10) Don’t bring firewood with you.  Pests can travel in the bark which means you might be spreading an invasive species to a region ill prepared to deal with it.

11) When you do have a camp fire, keep it small.  Burning the forest down will ruin the experience.  And put the fire out each night – with water.  Don’t kill the buzz you got have a few pops in the evening hour by waking groggily to an inferno.

12) Limit showers. Everyone is going to smell at least a bit. Swim to remove dirt and odour. If you must shower (and on longer camping trips this is good hygiene) shower with a partner!

13) If you have a fire going, consider cooking on it with a grill or in it using tin foil or a Dutch oven .  Pressurized propane cylinders are very difficult to recycle.  If you do use a camping stove consider refillable fuel cannisters.

14) Buy and eat local food from the farmers market.  Prep food for your trip a few days in advance to support your local community businesses while eating delicious food.

15) Consider your noise pollution. One persons idea of low volume will not be the same as the camp site next to you.  Be civil, respectful and courteous.  Mrs. SPF and I recently had an on edge camping trip due to some obnoxious tweens who decided to play a radio in a radio free area.  Not cool.

16) Camp in designated areas and try to avoid setting up camp off the beaten path. The plants never did anything to you.

Green camping isn’t hard to do.  It really isn’t. I know there are many more green camping tips out there.

What green camping tips do you know of?

 

17 thoughts on “Green Camping Tips

  1. This is a great list. We also love to camp and do a fair bit of it in the summers.

    I found this great bug spray made of neem oil. It works really well. We always shower once we get back home. We usually don’t feel too dirty anyway.

    All cooking we do is on the designated fire pit. Grilled corn from the farmers market is delicious.

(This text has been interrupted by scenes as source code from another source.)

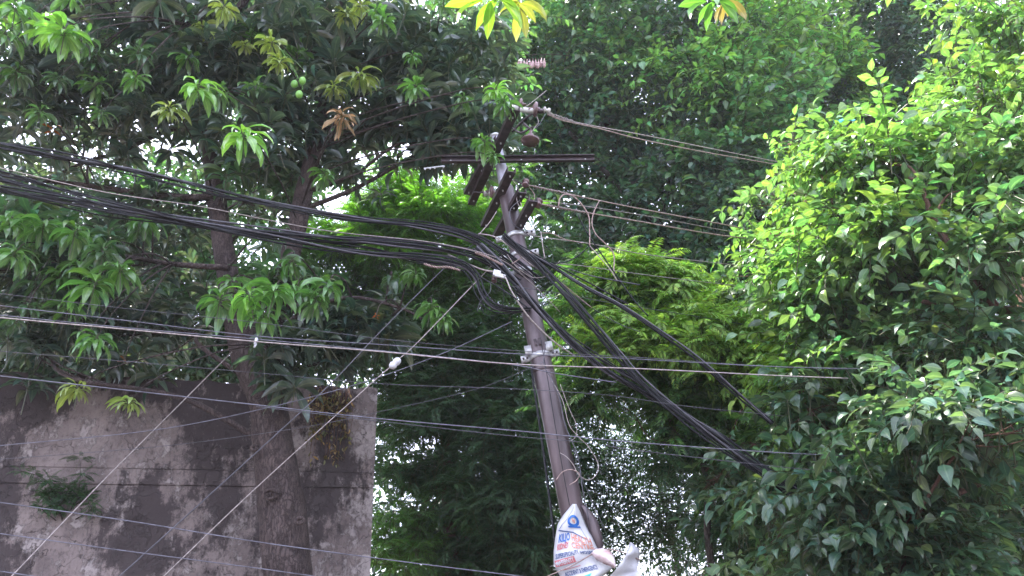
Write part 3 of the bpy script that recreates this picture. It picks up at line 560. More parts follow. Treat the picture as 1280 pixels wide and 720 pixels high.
grow(f2, [f2p[3:]], [(980, 60, 14.2, 60, 60, 130, 2), (1020, 110, 13.8, 50, 40, 90, 2), (1040, 30, 14.6, 70, 60, 150, 0), (1120, 50, 14.6, 80, 60, 180, 0), (1190, 40, 14.8, 70, 60, 150, 1), (1080, 130, 15, 70, 50, 120, 0), (1150, 150, 14.6, 70, 50, 150, 0), (1200, 110, 15, 60, 50, 110, 0), (1000, 170, 14.6, 60, 40, 90, 0), (1060, 190, 15, 60, 40, 90, 0), (1020, 250, 15, 70, 60, 110, 0), (1120, 230, 15, 80, 60, 120, 0), (1220, 200, 15, 80, 70, 120, 0), (1120, -70, 15, 180, 60, 200, 0), (1120, 330, 15, 100, 60, 130, 0), (1000, 340, 15, 80, 60, 120, 0), (1230, 330, 15, 80, 80, 110, 0)],
     FS, 'far_leaf', 'dark_bark', [FD, FM, FY], 'sprig', 1.5, 2.3, branch_r=.02, twigs=6, fat=1.25, clump=-.05, var=.55)
f3, f3p = tree_from('background_tree', 'dark leafy tree rising behind the plaster wall left of the mango trunk', 0, [(150, 720, 12.5), (150, 560, 12.5), (160, 430, 12.5), (175, 320, 12.5), (190, 220, 12.8)], [.2, .19, .17, .14, .1, .05], 'dark_bark', GRP)
grow(f3, [f3p[3:]], [(30, 420, 11.5, 80, 50, 130, 0), (130, 430, 11.5, 70, 50, 120, 0), (220, 430, 11.5, 70, 50, 130, 0), (60, 330, 12, 70, 50, 100, 0), (170, 340, 12, 70, 50, 110, 0), (240, 370, 12, 50, 40, 80, 1), (220, 280, 12.2, 60, 50, 90, 1), (330, 440, 12, 60, 50, 100, 0), (420, 420, 12, 60, 50, 100, 0), (410, 330, 12.5, 50, 40, 70, 1), (320, 330, 12.5, 60, 50, 80, 1), (120, 250, 12.6, 60, 40, 60, 0), (0, 480, 11, 80, 40, 80, 0), (-60, 380, 12, 70, 80, 90, 0), (330, 180, 13, 60, 40, 40, 1), (100, 100, 13, 100, 40, 50, 0), (250, 40, 10, 100, 50, 50, 0), (420, 50, 9.8, 90, 50, 50, 0), (20, 50, 13, 80, 60, 50, 0), (560, 90, 9.6, 70, 60, 60, 1), (440, 150, 9.8, 60, 30, 20, 1), (120, 225, 12.6, 70, 20, 30, 0), (250, 225, 12.6, 50, 24, 26, 1), (330, 230, 12.8, 50, 40, 60, 1), (0, 270, 12, 60, 50, 70, 0), (250, 130, 13, 80, 40, 50, 0)],
     FS, 'far_leaf', 'dark_bark', [FD, FM, FY], 'sprig', 1.2, 2.4, branch_r=.018, twigs=6, fat=1.2)
f4, f4p = tree_from('background_tree', 'thin crowned tree with bright sky showing through its leaves beside the banner', 0, [(850, 730, 15), (838, 660, 15), (822, 600, 15), (815, 540, 15), (810, 480, 15)], [.05, .045, .04, .03, .025, .015], 'dark_bark', GRP)
FT = [broad_sprig(6, .075, .5, 4, .36, 35, .004) for _ in range(6)]
grow(f4, [f4p[1:]], [(720, 560, 14.6, 50, 50, 100, 0), (770, 600, 14.4, 50, 50, 90, 0), (830, 560, 14.6, 50, 50, 110, 1), (760, 520, 15, 60, 30, 80, 0), (820, 630, 14.2, 50, 50, 80, 0), (870, 650, 14.2, 50, 60, 110, 0), (800, 690, 14.4, 60, 40, 90, 0), (740, 650, 14.6, 40, 50, 60, 0), (920, 700, 14, 50, 50, 90, 1), (700, 620, 14.8, 40, 60, 90, 0), (890, 590, 15, 50, 40, 70, 0)],
     FT, 'far_leaf', 'dark_bark', [FD, FM, FY], 'sprig', 1.2, 3.0, branch_r=.008, twigs=14, clump=.1, fat=1.35)
f5, f5p = tree_from('background_tree', 'low dark tree in deep shade at the foot of the gap right of the wall', 0, [(545, 760, 14), (548, 690, 14), (556, 640, 14), (550, 590, 14)], [.2, .18, .15, .1, .05], 'dark_bark', GRP)
grow(f5, [f5p[1:]], [(510, 690, 13.5, 50, 50, 90, 0), (580, 650, 13.6, 50, 40, 90, 0), (620, 700, 13.5, 60, 50, 120, 0), (560, 720, 13.4, 60, 40, 110, 0), (680, 620, 14, 50, 60, 100, 0), (660, 540, 14.4, 60, 50, 90, 0), (500, 560, 14, 40, 40, 70, 0), (590, 460, 14.5, 70, 50, 100, 0), (500, 430, 14.5, 60, 50, 90, 1), (680, 720, 13.4, 50, 50, 80, 0)],
     FS, 'far_leaf', 'dark_bark', [FD, FM, FY], 'sprig', 1.3, 1.7, branch_r=.02, twigs=6, fat=1.25, clump=.0)
f6, f6p = tree_from('background_tree', 'deep green tree in shade behind the lower boughs at bottom right', 0, [(1090, 760, 12), (1085, 650, 12), (1080, 540, 12), (1090, 450, 12)], [.2, .18, .15, .1, .05], 'dark_bark', GRP)
grow(f6, [f6p[1:]], [(980, 660, 11.4, 60, 60, 110, 0), (1060, 620, 11.4, 70, 60, 130, 0), (1160, 640, 11.4, 80, 70, 150, 0), (1250, 620, 11.4, 70, 80, 130, 0), (1010, 540, 11.6, 60, 60, 120, 0), (1100, 500, 11.8, 80, 60, 130, 0), (1210, 480, 11.6, 80, 70, 140, 0), (960, 560, 12, 50, 50, 80, 0), (1060, 720, 11.4, 90, 40, 110, 0), (1200, 730, 11.4, 90, 40, 120, 0), (930, 400, 12, 60, 60, 90, 0), (900, 470, 12.2, 60, 60, 90, 0)],
     FS, 'far_leaf', 'dark_bark', [FD, FM, FY], 'sprig', 1.5, 2.3, branch_r=.02, twigs=6, fat=1.25, clump=-.05, var=.55)

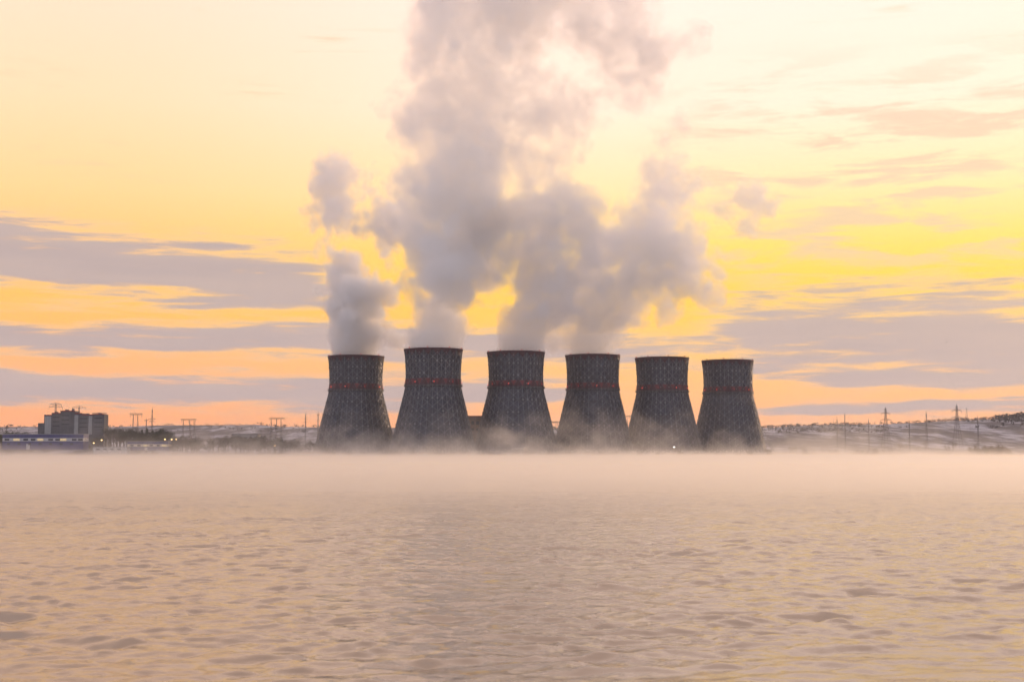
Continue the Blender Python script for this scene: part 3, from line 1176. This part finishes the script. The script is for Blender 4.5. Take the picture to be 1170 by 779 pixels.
def mast(label, px, top, Y, w=0.5, arms=(), group='thin masts along the shore'):
    x = xcol(px, Y)
    z0 = gz(x, Y) - 0.3
    H = zrow(top, Y) - z0
    r = empty('mast', (x, Y, z0), label, 'mast', group)
    b = MB()
    k = 8
    for i in range(k):
        f0, f1 = i / k, (i + 1) / k
        for sg in (-1, 1):
            b.bar((sg * w * (1.3 - f0), 0, H * f0), (sg * w * (1.3 - f1), 0, H * f1), 0.34)
        b.bar((-w * (1.3 - f0), 0, H * f0), (w * (1.3 - f1), 0, H * f1), 0.22)
        b.bar((-w * (1.3 - f1), 0, H * f1), (w * (1.3 - f1), 0, H * f1), 0.22)
    b.bar((0, 0, H), (0, 0, H + 2.5), 0.3, 0.12)
    b.build('pole', M['pylon'], r)
    for row, half in arms:
        za = zrow(row, Y) - z0
        L = half * Y / F
        b = MB()
        b.bar((-L, 0, za), (L, 0, za), 0.3)
        b.bar((-L, 0, za), (0, 0, za + L * 0.35), 0.18)
        b.bar((L, 0, za), (0, 0, za + L * 0.35), 0.18)
        b.build('crossarm', M['pylon'], r)


GP = 'lattice pylons of the power lines'
lattice_pylon('lattice_pylon', 'lattice pylon with two crossarms above the higher roof of the grey block', 62.3, 459.3, 1420, [(462.0, 6.5), (465.0, 7.6)], GP)
lattice_pylon('lattice_pylon', 'smaller lattice pylon with one crossarm behind the right half of the grey block', 89.2, 463.2, 1440, [(465.6, 7.6)], GP)
lattice_pylon('lattice_pylon', 'left one of the two tall lattice pylons on the right shore', 1012.8, 464.6, 1340, [(472.2, 5.4), (479.8, 6.8)], GP, 9.0)
lattice_pylon('lattice_pylon', 'right one of the two tall lattice pylons, before the snowy hill', 1094.4, 461.4, 1340, [(468.8, 5.8), (477.2, 7.0)], GP, 9.0)
portal_pylon('portal pylon behind the right end of the grey block', 104, 121, 471.6, [(108, -0.8), (116, 0.8)], 1440)
portal_pylon('portal pylon standing free between the grey block and the mast', 147, 162, 472.4, [(151.5, -0.6), (156.5, 0.6)], 1330)
portal_pylon('low portal pylon above the brown trees', 206, 224, 478.8, [(209, -1.0), (216, 1.0), (221, 1.5)], 1380)
portal_pylon('portal pylon nearest the leftmost cooling tower', 307, 325, 477.2, [(309.5, -0.8), (315.5, 0.3), (320.5, 0.8)], 1380)
portal_pylon('small portal pylon seen between the fourth and fifth towers', 714.5, 724.5, 474.8, [(717.5, -0.5), (721.8, 0.5)], 1480)
mast('tall mast with short crossarms right of the free portal pylon', 173, 467.6, 1330, 0.7, [(478.6, 4.5), (481.5, 3.5)])
mast('short mast between the free portal pylon and the tall mast', 166.5, 479.5, 1330, 0.5, [(480.3, 3.0)])
mast('thin mast left of the leftmost tower, farther from it', 348.8, 473.0, 1400, 0.5, [(478.2, 2.2), (482.4, 2.4)])
mast('thin mast close to the side of the leftmost tower', 363, 472.6, 1400, 0.55, [(473.8, 1.8), (480.5, 2.0)])
mast('thin dark mast on the right shore, first right of the towers', 957, 479.0, 1330, 0.6)
mast('thin mast taller than its left neighbour, second right of the towers', 966, 473.5, 1360, 0.4)
mast('short mast left of the two tall lattice pylons', 993, 480.5, 1300, 0.5)
mast('short mast between the two tall lattice pylons, nearer the left one', 1039.5, 481.0, 1320, 0.5)
mast('stout dark double legged mast between the two tall lattice pylons', 1059.3, 472.5, 1350, 0.9)
mast('slender lattice mast far off on the hill crest, right of the tall pylon', 1105.6, 466.0, 2750, 1.8)
mast('short mast against the hill, rightmost on the shore', 1118, 476.8, 1360, 0.6)


# ------------------------------------------------------------------ lamps
def street_lamp(label, px, py, Y, mat='warm'):
    x, z = xcol(px, Y), zrow(py, Y)
    z0 = gz(x, Y) - 0.2
    r = empty('street_lamp', (x, Y, z0), label, 'street lamp', 'lit lamps along the shore')
    h = z - z0
    b = MB()
    b.tube([(0.9, 0, 0), (0.9, 0, h * 0.8), (0.8, 0, h + 0.25), (0, 0, h + 0.35)], [0.14, 0.11, 0.09, 0.07])
    b.build('pole', M['pylon'], r)
    b = MB()
    b.ball((0, -0.2, h), 0.62, 10, 6, 0.6)
    b.build('lamp_head', M[mat], r, True)


for a in (('yellow lamp left of and lower than another above the white shed', 107, 506, 1128), ('yellow lamp above the left half of the white shed', 116, 502.6, 1140),
          ('yellow lamp above the right end of the shorter blue building', 188.3, 501.8, 1140), ('middle yellow lamp of the three above the shorter blue building', 196, 501.9, 1140),
          ('faint yellow lamp at the right of the three above the shorter blue building', 201.2, 501.9, 1160), ('pale lamp before the low pale building behind the trees', 282, 508.7, 1180),
          ('pale lamp just right of the one before the low pale building', 286.4, 509.2, 1190), ('lone pale lamp in the mist left of the leftmost tower', 314, 509, 1180)):
    street_lamp(*a)
street_lamp('white lamp at the foot of the fifth cooling tower', 770.2, 510.6, 1180, 'whitelamp')


# ------------------------------------------------------------------ trees and bushes
def tree_meshes(kind, seed):
    r_ = random.Random(seed)
    H = 9.0
    t_, c_ = MB(), MB()

    def leaf(p, s_):
        a = Vector((r_.gauss(0, 1), r_.gauss(0, 1), r_.gauss(0, 1))).normalized()
        u = a.orthogonal().normalized() * s_
        v = a.cross(u).normalized() * s_ * r_.uniform(0.5, 1.0)
        p = Vector(p)
        c_.tri(tuple(p - u), tuple(p + u * 0.8 + v * 0.3), tuple(p + v))

    if kind == 'conifer':
        t_.tube([(0, 0, -0.3), (0.05, 0, 4), (0, 0.05, 8.8)], [0.22, 0.14, 0.03])
        for i in range(620):
            f = r_.random() ** 0.8
            z = 0.8 + f * 8.2
            rr = (1 - f) * 2.3 * (0.75 + 0.35 * math.sin(z * 4.4)) * math.sqrt(r_.random()) + 0.05
            a = r_.random() * 6.283
            leaf((rr * math.cos(a), rr * math.sin(a), z - rr * 0.25), 0.42)
        return t_, c_, 'leaf'
    if kind == 'shrub':
        for i in range(6):
            a = r_.random() * 6.283
            t_.tube([(0.2 * math.cos(a), 0.2 * math.sin(a), -0.2), (0.9 * math.cos(a), 0.9 * math.sin(a), 1.6), (1.5 * math.cos(a), 1.5 * math.sin(a), 2.9)], [0.07, 0.05, 0.02], 4)
        for k in range(9):
            cx, cy_, cz, cr = r_.gauss(0, 1.3), r_.gauss(0, 1.1), r_.uniform(0.8, 2.6), r_.uniform(0.6, 1.1)
            for i in range(60):
                d = Vector((r_.gauss(0, 1), r_.gauss(0, 1), r_.gauss(0, 1))).normalized() * cr * r_.random() ** 0.4
                leaf((cx + d.x, cy_ + d.y, max(0.1, cz + d.z * 0.8)), 0.26)
        return t_, c_, 'reed'
    tips = []
    t_.tube([(0, 0, -0.3), (0.1, 0.05, 2.2), (0.0, 0.15, 4.5), (0.15, 0, 7.4)], [0.26, 0.2, 0.13, 0.03])
    for i in range(11):
        a = i * 2.4 + r_.random()
        z = r_.uniform(2.0, 6.2)
        L = (3.4 - 0.33 * (z - 2)) * r_.uniform(0.75, 1.1)
        p1 = (0.45 * L * math.cos(a), 0.45 * L * math.sin(a), z + 0.45 * L)
        p2 = (L * math.cos(a), L * math.sin(a), z + 0.85 * L)
        t_.tube([(0, 0, z), p1, p2], [0.10, 0.07, 0.02], 5)
        tips += [p2, tuple((Vector(p1) + Vector(p2)) / 2)]
    tips += [(0, 0, 7.5), (0.3, 0.3, 8.3)]
    dens = 34 if kind == 'bare' else 62
    for c in tips:
        cr = r_.uniform(0.8, 1.5)
        for i in range(dens):
            d = Vector((r_.gauss(0, 1), r_.gauss(0, 1), r_.gauss(0, 1))).normalized() * cr * r_.random() ** 0.45
            leaf((c[0] + d.x, c[1] + d.y, c[2] + d.z * 0.85), 0.16 if kind == 'bare' else 0.26)
    return t_, c_, 'twig' if kind == 'bare' else 'leaf'


PROTO = {}
for kind in ('bare', 'leafy', 'conifer', 'shrub'):
    PROTO[kind] = []
    for sd_ in (1, 2, 3):
        t_, c_, mt = tree_meshes(kind, sd_ * 17)
        PROTO[kind].append((t_.mesh('stems' if kind == 'shrub' else 'trunk', M['bark'], True), c_.mesh('crown', M[mt])))


def plant(kind, px, Y, h, label, group):
    tr, cr = PROTO[kind][rt.randrange(3)]
    x = xcol(px, Y)
    nm = {'bare': 'bare_tree', 'leafy': 'broadleaf_tree', 'conifer': 'conifer_tree', 'shrub': 'shore_shrub'}[kind]
    r = empty(nm, (x, Y, gz(x, Y) - 0.1), label, 'shrub' if kind == 'shrub' else 'tree', group, rt.random() * 6.28)
    s_ = h / (3.4 if kind == 'shrub' else 9.0)
    r.scale = (s_ * rt.uniform(0.9, 1.25), s_ * rt.uniform(0.9, 1.25), s_)
    for m_ in (tr, cr):
        o = bpy.data.objects.new(m_.name, m_)
        C.objects.link(o)
        o.parent = r


rt = random.Random(3)
for i in range(26):
    plant(rt.choice(('leafy', 'leafy', 'conifer', 'bare')), rt.uniform(-8, 52), rt.uniform(1150, 1215), rt.uniform(13, 19),
          'dark tree in the row behind the long blue and white building', 'dark trees behind the long blue and white building')
for i in range(16):
    plant(rt.choice(('leafy', 'bare')), rt.uniform(52, 118), rt.uniform(1160, 1215), rt.uniform(6, 12),
          'dark tree in front of the grey stepped block', 'trees in front of the grey block')
for i in range(34):
    plant(rt.choice(('leafy', 'leafy', 'conifer', 'bare')), rt.uniform(118, 192), rt.uniform(1140, 1230), rt.uniform(14, 22),
          'tall dark tree between the grey block and the brown trees', 'tall dark trees right of the grey block')
for i in range(46):
    plant(rt.choice(('bare', 'bare', 'leafy')), rt.uniform(190, 262), rt.uniform(1110, 1200), rt.uniform(11, 18),
          'brownish bare tree in the clump rising from the mist', 'brownish bare trees rising from the mist')
for i in range(52):
    plant(rt.choice(('bare', 'leafy', 'bare')), rt.uniform(262, 372), rt.uniform(1140, 1300), rt.uniform(10, 17),
          'small tree in mist left of the leftmost cooling tower', 'small misty trees left of the towers')
for i in range(18):
    plant('shrub', rt.uniform(0, 372), rt.uniform(1104, 1118), rt.uniform(2.0, 4.0),
          'low brown shrub at the water edge left of the towers', 'shrubs at the water edge left of the towers')
for i in range(44):
    plant('shrub', rt.uniform(372, 866), rt.uniform(1098, 1112), rt.uniform(3.0, 7.0),
          'low brown shrub at the foot of the cooling towers', 'shrubs at the foot of the towers')
for i in range(34):
    plant(rt.choice(('shrub', 'shrub', 'bare')), rt.choice((rt.uniform(868, 1180), rt.uniform(1118, 1150))), rt.uniform(1105, 1200), rt.uniform(5, 11),
          'brown bush in the mist on the right shore', 'brown bushes on the right shore')
for i in range(14):
    plant('bare', rt.uniform(868, 1180), rt.uniform(1250, 1400), rt.uniform(7, 13),
          'bare tree at the foot of the snowy hills on the right shore', 'bare trees below the snowy hills')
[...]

    1. I have heard mixed reactions to doing all cooking on the fire pit as fire smoke is not the best thing to add to the air (for example, wood burning fireplaces in Montreal have been banned!). But I do love the fire when I camp. I do my best to be “green” most of the time – but out site is about balance of life, finance and sustainability, we do not pretend to be “perfect” nor do we strive to be so.

  2. Wow this list has made me realize just how NOT green my camping practices are!
    My best tip for green camping would be to forget about all paper products (except toilet paper). Napkins, paper towels, plates and plastic forks and knives are completely unnecessary but seem to be the norm around here.

    1. It really isn’t that hard to pack up some plates. We have a whole set of older stainless steel pots and pans, mis-matched unbreakable plates, older cutlery and cooking utensils. It all fits neatly in a single milk crate that I lug out of the basement when we head off to camp.

  3. We go camping every summer on the Mogollon Rim in Arizona, it’s a beautiful place with lakes and ponderosa pine trees. I suppose we are fairly green as we have a tent and try to limit what we bring with us. As far as the showers I have to admit that we cheat on that one as a good friend lets us shower at his nearby cabin and visit for lunch and dinners!

  4. Camping is not something I do a lot and I admit when I do go I’m probably not the greenest person out there, but at least I can check off a few of the items on your list so I know I’m not the worst either!

    I did better than I thought I would actually!

      1. Well, I do use disposables when I find it more convenient. I’ve definitely done some camping when I was younger in the middle of nowhere that wasn’t a designated site (that’s real camping!), I’ve been guilty of a big fire or two, and if there is a shower nearby I’m usually one of the only people to use it. I just hate feeling dirty but I’ve actually mellowed on that in recent years a fair bit.

        It used to be when me and the guys would go up to my father’s camp for duck hunting that I’d be the only one to take a shower. Typically these days I’ll skip the shower too but I still don’t like the dirty feeling very much and I can’t wait to get one as soon as possible.